2. Migrações e expropriações: as migrações internas alteraram o perfil da distribuição espacial da população brasileira, invertendo os percentuais das populações rural e urbana, configurando uma “expropriação” do campesinato. A simples saída de imigrantes das áreas rurais contribuiu para criar desequilíbrios nas estruturas sociais que serviam de suporte às atividades econômicas, a expulsão sistemática de trabalhadores dos grandes domínios rurais e a invibilização da pequena propriedade em algumas áreas confluíram para impedir a reprodução social de “agregados”, “moradores” ou “colonos”, transformando as próprias estruturas sociais.
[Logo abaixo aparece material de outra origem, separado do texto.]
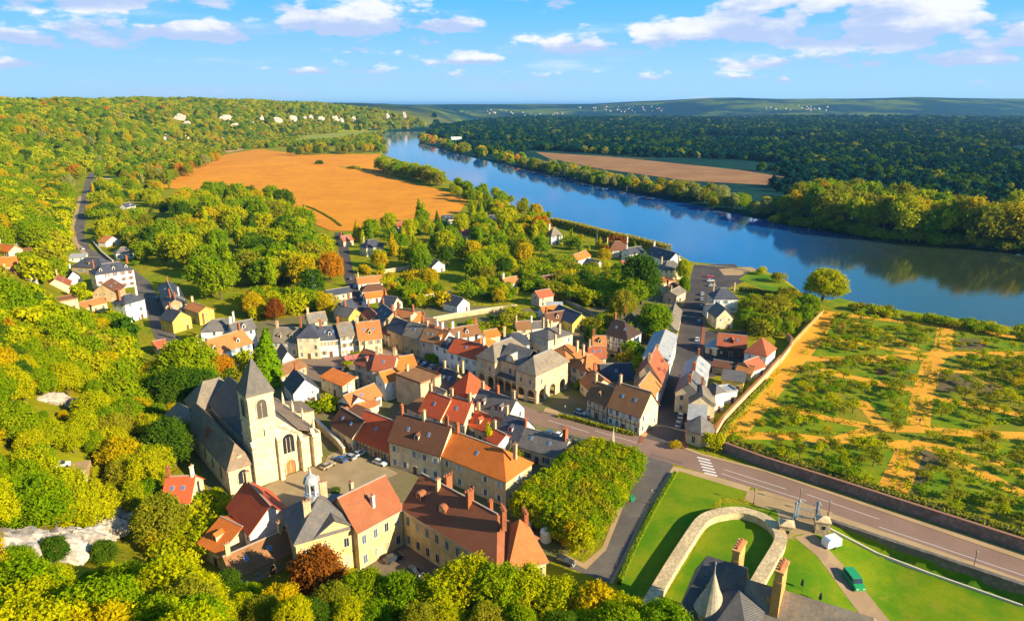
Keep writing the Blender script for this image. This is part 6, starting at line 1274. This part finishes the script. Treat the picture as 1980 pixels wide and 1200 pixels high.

3. A afirmação política do campesinato e a reforma agrária: a organização dos camponeses seria uma das respostas à expropriação. A implantação das ligas camponesas e dos sindicatos rurais ajudaram a conter o ritmo da expropriação, contribuindo para enfraquecer os padrões tradicionais de dominação. Além de mediador, o sindicato se colocava como veículo para implementação de regras impessoais que negam a dominação personalizada do latifúndio: os trabalhadores passavam a ter acesso à justiça e a implementação das leis se tornou uma possibilidade real. A repressão ao movimento camponês e as tentativas de “domesticação” por parte do regime militar não impediram que o esforço de organização dos trabalhadores prosseguisse. O cimento ideológico desta empresa política, comandada pela Contag, seria a bandeira da reforma agrária. Desta forma, os trabalhadores foram amadurecendo um projeto próprio de reforma agrária e, em 1979, o III Congresso Nacional dos Trabalhadores Rurais propôs uma reforma agrária ampla, massiva, imediata e com a participação dos trabalhadores, e, associando reforma agrária e democracia, criou um espaço novo para a discussão do tema. Este espaço se ampliou entre 1979 e 1984, com a nova orientação adotada pelo movimento sindical, priorizando as lutas coletivas. Mobilizações, greves de assalariados, protestos de massa, manifestações públicas e a simples exigência da reforma afirmou a presença do movimento sindical e delimitou um campo de lutas bem mais amplo que a simples oposição entre camponeses e latifundiários.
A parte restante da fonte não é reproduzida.